O Ribatejo, terra de gentes rudes e abrutalhadas, que, por sorte ou infortúnio, mostra o que lhes tormenta a alma e lhes tolda o pensamento de forma objectiva, clara e concisa. Quando não se gosta, detesta-se. Mas se se gosta… ama-se. Terra do oitenta que não reconhece o oito como sendo possível, é nos limites da emoção e da força e resistência dos corpos que a transportam que os dias vão sendo inspirados e expirados com aquele doce cheiro do que é ser-se livre num espaço onde os limites são ditados apenas por a quantidade e qualidade de dor e prazer que cada um suporta ou se atreve a suportar.
Antes de ser Portuguesa, sou Ribatejana.

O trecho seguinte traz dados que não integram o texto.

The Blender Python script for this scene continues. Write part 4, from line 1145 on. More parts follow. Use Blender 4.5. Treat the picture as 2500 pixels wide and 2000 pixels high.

Sei que o meu Ribatejo nasce e vive todos os dias em mais corpos que, mesmo não respirando os seus ares todos os dias, são imunes a que haja quem se atreva a imaginar sequer poder subtrair-lhes o direito de se sentirem como fazendo parte de algo que transcende o local onde se vive, onde se mora ou onde se nasceu.
Sei que o meu, nosso Ribatejo se espalha por este Portugal fora, atingindo mentes e corações que se elevam e que se regozijam de puro deleite perante tudo quanto melhor possa celebrar aquilo que tão bem tem identificado e permitido viver esta porção de terra bem no coração de Portugal.
O nosso Ribatejo, possui o dever de assim continuar vivo nos olhares de todos que por cá passam e que possuem a grandeza de espírito de levar com eles aquele brilho inconfundível de quem, num só momento, testemunha a razão de ser de centenas de anos de vidas por cá vividas e perdidas.
O nosso Ribatejo, meu e teu, tem a obrigação de, também desta vez, não se resguardar ou virar a cara ao que sabe poder fazer-lhe sofrer para que, por mais umas boas centenas de anos, possa continuar com a vida que lhe foi arduamente criada e construída, conquistada e batalhada por todos quanto vieram antes e que farão para sempre parte do agora e do amanhã desta terra de gentes rudes e abrutalhadas que, por sorte ou infortúnio, possuem esta estranha forma de vida, de ser.
Antes de ser Portuguesa, sou Ribatejo.